### The request
Give a verbatim quotation of every record.

(Scene script records)
---*---
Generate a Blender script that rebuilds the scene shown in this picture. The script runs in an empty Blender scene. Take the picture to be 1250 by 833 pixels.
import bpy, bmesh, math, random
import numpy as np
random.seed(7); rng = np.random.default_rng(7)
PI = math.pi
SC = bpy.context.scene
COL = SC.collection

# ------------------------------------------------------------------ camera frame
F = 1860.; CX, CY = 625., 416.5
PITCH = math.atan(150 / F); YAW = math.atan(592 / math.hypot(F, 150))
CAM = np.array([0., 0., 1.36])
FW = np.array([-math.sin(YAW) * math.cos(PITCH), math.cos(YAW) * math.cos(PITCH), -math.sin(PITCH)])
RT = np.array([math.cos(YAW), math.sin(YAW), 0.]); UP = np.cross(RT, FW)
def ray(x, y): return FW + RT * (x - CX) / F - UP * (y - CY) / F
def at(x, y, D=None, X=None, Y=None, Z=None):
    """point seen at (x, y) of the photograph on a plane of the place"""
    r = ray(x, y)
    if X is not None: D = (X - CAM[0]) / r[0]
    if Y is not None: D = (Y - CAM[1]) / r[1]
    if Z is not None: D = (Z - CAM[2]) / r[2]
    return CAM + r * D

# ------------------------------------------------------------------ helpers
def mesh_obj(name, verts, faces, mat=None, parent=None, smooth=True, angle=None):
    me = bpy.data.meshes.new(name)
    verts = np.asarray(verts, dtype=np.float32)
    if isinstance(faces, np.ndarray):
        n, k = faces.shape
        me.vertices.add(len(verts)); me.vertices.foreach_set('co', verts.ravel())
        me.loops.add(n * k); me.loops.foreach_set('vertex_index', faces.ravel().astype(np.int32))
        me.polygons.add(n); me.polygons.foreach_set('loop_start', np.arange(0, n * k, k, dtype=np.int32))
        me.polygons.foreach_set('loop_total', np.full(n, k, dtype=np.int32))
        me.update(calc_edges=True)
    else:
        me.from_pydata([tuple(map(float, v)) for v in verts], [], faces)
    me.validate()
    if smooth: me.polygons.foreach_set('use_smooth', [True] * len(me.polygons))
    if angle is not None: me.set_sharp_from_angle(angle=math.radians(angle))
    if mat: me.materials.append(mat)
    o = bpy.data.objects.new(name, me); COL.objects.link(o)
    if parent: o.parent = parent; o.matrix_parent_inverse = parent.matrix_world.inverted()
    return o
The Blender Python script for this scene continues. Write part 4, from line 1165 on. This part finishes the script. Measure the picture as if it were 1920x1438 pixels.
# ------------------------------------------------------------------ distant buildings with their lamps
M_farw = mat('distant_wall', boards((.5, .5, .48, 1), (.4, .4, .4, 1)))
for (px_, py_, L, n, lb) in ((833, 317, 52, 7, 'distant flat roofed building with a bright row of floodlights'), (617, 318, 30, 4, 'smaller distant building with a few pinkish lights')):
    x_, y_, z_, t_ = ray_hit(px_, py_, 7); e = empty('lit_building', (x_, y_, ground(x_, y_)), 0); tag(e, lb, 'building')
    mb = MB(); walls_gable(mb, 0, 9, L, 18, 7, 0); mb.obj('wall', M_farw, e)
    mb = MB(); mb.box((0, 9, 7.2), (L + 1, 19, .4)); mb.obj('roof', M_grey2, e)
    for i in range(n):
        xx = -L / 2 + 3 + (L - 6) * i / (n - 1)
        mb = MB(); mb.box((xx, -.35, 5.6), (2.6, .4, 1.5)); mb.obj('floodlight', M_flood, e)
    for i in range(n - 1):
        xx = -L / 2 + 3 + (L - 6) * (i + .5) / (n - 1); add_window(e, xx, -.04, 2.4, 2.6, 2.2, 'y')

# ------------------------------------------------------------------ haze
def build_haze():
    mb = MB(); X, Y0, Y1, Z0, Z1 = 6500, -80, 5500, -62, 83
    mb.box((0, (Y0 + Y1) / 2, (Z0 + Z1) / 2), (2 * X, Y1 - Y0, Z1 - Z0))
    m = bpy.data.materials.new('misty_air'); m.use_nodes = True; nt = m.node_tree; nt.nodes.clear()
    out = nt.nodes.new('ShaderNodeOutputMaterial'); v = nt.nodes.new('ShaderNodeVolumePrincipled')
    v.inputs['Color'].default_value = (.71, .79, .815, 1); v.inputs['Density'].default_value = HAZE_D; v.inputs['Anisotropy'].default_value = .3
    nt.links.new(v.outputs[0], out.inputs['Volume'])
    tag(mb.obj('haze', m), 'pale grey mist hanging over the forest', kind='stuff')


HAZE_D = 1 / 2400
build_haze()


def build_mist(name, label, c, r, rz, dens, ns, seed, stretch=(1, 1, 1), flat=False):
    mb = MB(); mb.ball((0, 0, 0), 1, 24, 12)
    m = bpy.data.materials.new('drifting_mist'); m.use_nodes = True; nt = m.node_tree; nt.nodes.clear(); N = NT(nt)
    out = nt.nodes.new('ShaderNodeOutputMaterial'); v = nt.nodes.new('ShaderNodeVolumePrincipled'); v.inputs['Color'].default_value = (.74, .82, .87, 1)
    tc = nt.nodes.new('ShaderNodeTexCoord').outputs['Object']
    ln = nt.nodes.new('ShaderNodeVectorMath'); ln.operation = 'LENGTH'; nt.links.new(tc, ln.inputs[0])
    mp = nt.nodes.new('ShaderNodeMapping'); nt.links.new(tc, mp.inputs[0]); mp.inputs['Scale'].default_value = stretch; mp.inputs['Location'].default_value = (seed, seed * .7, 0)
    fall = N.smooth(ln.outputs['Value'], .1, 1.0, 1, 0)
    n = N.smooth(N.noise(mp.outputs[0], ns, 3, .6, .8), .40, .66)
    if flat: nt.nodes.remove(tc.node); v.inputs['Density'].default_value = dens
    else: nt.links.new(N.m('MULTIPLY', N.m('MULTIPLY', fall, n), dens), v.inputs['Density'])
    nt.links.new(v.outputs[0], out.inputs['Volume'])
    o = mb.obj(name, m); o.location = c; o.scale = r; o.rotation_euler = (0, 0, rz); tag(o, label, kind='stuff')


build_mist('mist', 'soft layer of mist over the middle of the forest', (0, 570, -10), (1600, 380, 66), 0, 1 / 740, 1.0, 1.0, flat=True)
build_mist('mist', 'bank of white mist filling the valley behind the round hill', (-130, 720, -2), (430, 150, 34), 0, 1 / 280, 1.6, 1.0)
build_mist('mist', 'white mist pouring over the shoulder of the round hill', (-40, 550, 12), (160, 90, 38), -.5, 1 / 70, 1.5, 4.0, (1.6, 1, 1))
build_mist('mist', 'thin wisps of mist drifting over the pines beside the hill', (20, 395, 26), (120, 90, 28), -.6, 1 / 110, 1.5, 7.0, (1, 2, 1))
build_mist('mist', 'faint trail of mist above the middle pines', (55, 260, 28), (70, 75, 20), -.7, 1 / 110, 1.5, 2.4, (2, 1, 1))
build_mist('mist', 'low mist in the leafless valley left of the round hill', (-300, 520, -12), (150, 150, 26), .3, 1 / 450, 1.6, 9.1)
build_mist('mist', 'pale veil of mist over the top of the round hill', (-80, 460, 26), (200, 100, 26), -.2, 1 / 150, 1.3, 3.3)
---*---
### Task output
Generate a Blender script that rebuilds the scene shown in this picture. The script runs in an empty Blender scene. Take the picture to be 1250 by 833 pixels.
import bpy, bmesh, math, random
import numpy as np
random.seed(7); rng = np.random.default_rng(7)
PI = math.pi
SC = bpy.context.scene
COL = SC.collection

# ------------------------------------------------------------------ camera frame
F = 1860.; CX, CY = 625., 416.5
PITCH = math.atan(150 / F); YAW = math.atan(592 / math.hypot(F, 150))
CAM = np.array([0., 0., 1.36])
FW = np.array([-math.sin(YAW) * math.cos(PITCH), math.cos(YAW) * math.cos(PITCH), -math.sin(PITCH)])
RT = np.array([math.cos(YAW), math.sin(YAW), 0.]); UP = np.cross(RT, FW)
def ray(x, y): return FW + RT * (x - CX) / F - UP * (y - CY) / F
def at(x, y, D=None, X=None, Y=None, Z=None):
    """point seen at (x, y) of the photograph on a plane of the place"""
    r = ray(x, y)
    if X is not None: D = (X - CAM[0]) / r[0]
    if Y is not None: D = (Y - CAM[1]) / r[1]
    if Z is not None: D = (Z - CAM[2]) / r[2]
    return CAM + r * D

# ------------------------------------------------------------------ helpers
def mesh_obj(name, verts, faces, mat=None, parent=None, smooth=True, angle=None):
    me = bpy.data.meshes.new(name)
    verts = np.asarray(verts, dtype=np.float32)
    if isinstance(faces, np.ndarray):
        n, k = faces.shape
        me.vertices.add(len(verts)); me.vertices.foreach_set('co', verts.ravel())
        me.loops.add(n * k); me.loops.foreach_set('vertex_index', faces.ravel().astype(np.int32))
        me.polygons.add(n); me.polygons.foreach_set('loop_start', np.arange(0, n * k, k, dtype=np.int32))
        me.polygons.foreach_set('loop_total', np.full(n, k, dtype=np.int32))
        me.update(calc_edges=True)
    else:
        me.from_pydata([tuple(map(float, v)) for v in verts], [], faces)
    me.validate()
    if smooth: me.polygons.foreach_set('use_smooth', [True] * len(me.polygons))
    if angle is not None: me.set_sharp_from_angle(angle=math.radians(angle))
    if mat: me.materials.append(mat)
    o = bpy.data.objects.new(name, me); COL.objects.link(o)
    if parent: o.parent = parent; o.matrix_parent_inverse = parent.matrix_world.inverted()
    return o
The Blender Python script for this scene continues. Write part 4, from line 1165 on. This part finishes the script. Measure the picture as if it were 1920x1438 pixels.
# ------------------------------------------------------------------ distant buildings with their lamps
M_farw = mat('distant_wall', boards((.5, .5, .48, 1), (.4, .4, .4, 1)))
for (px_, py_, L, n, lb) in ((833, 317, 52, 7, 'distant flat roofed building with a bright row of floodlights'), (617, 318, 30, 4, 'smaller distant building with a few pinkish lights')):
    x_, y_, z_, t_ = ray_hit(px_, py_, 7); e = empty('lit_building', (x_, y_, ground(x_, y_)), 0); tag(e, lb, 'building')
    mb = MB(); walls_gable(mb, 0, 9, L, 18, 7, 0); mb.obj('wall', M_farw, e)
    mb = MB(); mb.box((0, 9, 7.2), (L + 1, 19, .4)); mb.obj('roof', M_grey2, e)
    for i in range(n):
        xx = -L / 2 + 3 + (L - 6) * i / (n - 1)
        mb = MB(); mb.box((xx, -.35, 5.6), (2.6, .4, 1.5)); mb.obj('floodlight', M_flood, e)
    for i in range(n - 1):
        xx = -L / 2 + 3 + (L - 6) * (i + .5) / (n - 1); add_window(e, xx, -.04, 2.4, 2.6, 2.2, 'y')

# ------------------------------------------------------------------ haze
def build_haze():
    mb = MB(); X, Y0, Y1, Z0, Z1 = 6500, -80, 5500, -62, 83
    mb.box((0, (Y0 + Y1) / 2, (Z0 + Z1) / 2), (2 * X, Y1 - Y0, Z1 - Z0))
    m = bpy.data.materials.new('misty_air'); m.use_nodes = True; nt = m.node_tree; nt.nodes.clear()
    out = nt.nodes.new('ShaderNodeOutputMaterial'); v = nt.nodes.new('ShaderNodeVolumePrincipled')
    v.inputs['Color'].default_value = (.71, .79, .815, 1); v.inputs['Density'].default_value = HAZE_D; v.inputs['Anisotropy'].default_value = .3
    nt.links.new(v.outputs[0], out.inputs['Volume'])
    tag(mb.obj('haze', m), 'pale grey mist hanging over the forest', kind='stuff')


HAZE_D = 1 / 2400
build_haze()


def build_mist(name, label, c, r, rz, dens, ns, seed, stretch=(1, 1, 1), flat=False):
    mb = MB(); mb.ball((0, 0, 0), 1, 24, 12)
    m = bpy.data.materials.new('drifting_mist'); m.use_nodes = True; nt = m.node_tree; nt.nodes.clear(); N = NT(nt)
    out = nt.nodes.new('ShaderNodeOutputMaterial'); v = nt.nodes.new('ShaderNodeVolumePrincipled'); v.inputs['Color'].default_value = (.74, .82, .87, 1)
    tc = nt.nodes.new('ShaderNodeTexCoord').outputs['Object']
    ln = nt.nodes.new('ShaderNodeVectorMath'); ln.operation = 'LENGTH'; nt.links.new(tc, ln.inputs[0])
    mp = nt.nodes.new('ShaderNodeMapping'); nt.links.new(tc, mp.inputs[0]); mp.inputs['Scale'].default_value = stretch; mp.inputs['Location'].default_value = (seed, seed * .7, 0)
    fall = N.smooth(ln.outputs['Value'], .1, 1.0, 1, 0)
    n = N.smooth(N.noise(mp.outputs[0], ns, 3, .6, .8), .40, .66)
    if flat: nt.nodes.remove(tc.node); v.inputs['Density'].default_value = dens
    else: nt.links.new(N.m('MULTIPLY', N.m('MULTIPLY', fall, n), dens), v.inputs['Density'])
    nt.links.new(v.outputs[0], out.inputs['Volume'])
    o = mb.obj(name, m); o.location = c; o.scale = r; o.rotation_euler = (0, 0, rz); tag(o, label, kind='stuff')


build_mist('mist', 'soft layer of mist over the middle of the forest', (0, 570, -10), (1600, 380, 66), 0, 1 / 740, 1.0, 1.0, flat=True)
build_mist('mist', 'bank of white mist filling the valley behind the round hill', (-130, 720, -2), (430, 150, 34), 0, 1 / 280, 1.6, 1.0)
build_mist('mist', 'white mist pouring over the shoulder of the round hill', (-40, 550, 12), (160, 90, 38), -.5, 1 / 70, 1.5, 4.0, (1.6, 1, 1))
build_mist('mist', 'thin wisps of mist drifting over the pines beside the hill', (20, 395, 26), (120, 90, 28), -.6, 1 / 110, 1.5, 7.0, (1, 2, 1))
build_mist('mist', 'faint trail of mist above the middle pines', (55, 260, 28), (70, 75, 20), -.7, 1 / 110, 1.5, 2.4, (2, 1, 1))
build_mist('mist', 'low mist in the leafless valley left of the round hill', (-300, 520, -12), (150, 150, 26), .3, 1 / 450, 1.6, 9.1)
build_mist('mist', 'pale veil of mist over the top of the round hill', (-80, 460, 26), (200, 100, 26), -.2, 1 / 150, 1.3, 3.3)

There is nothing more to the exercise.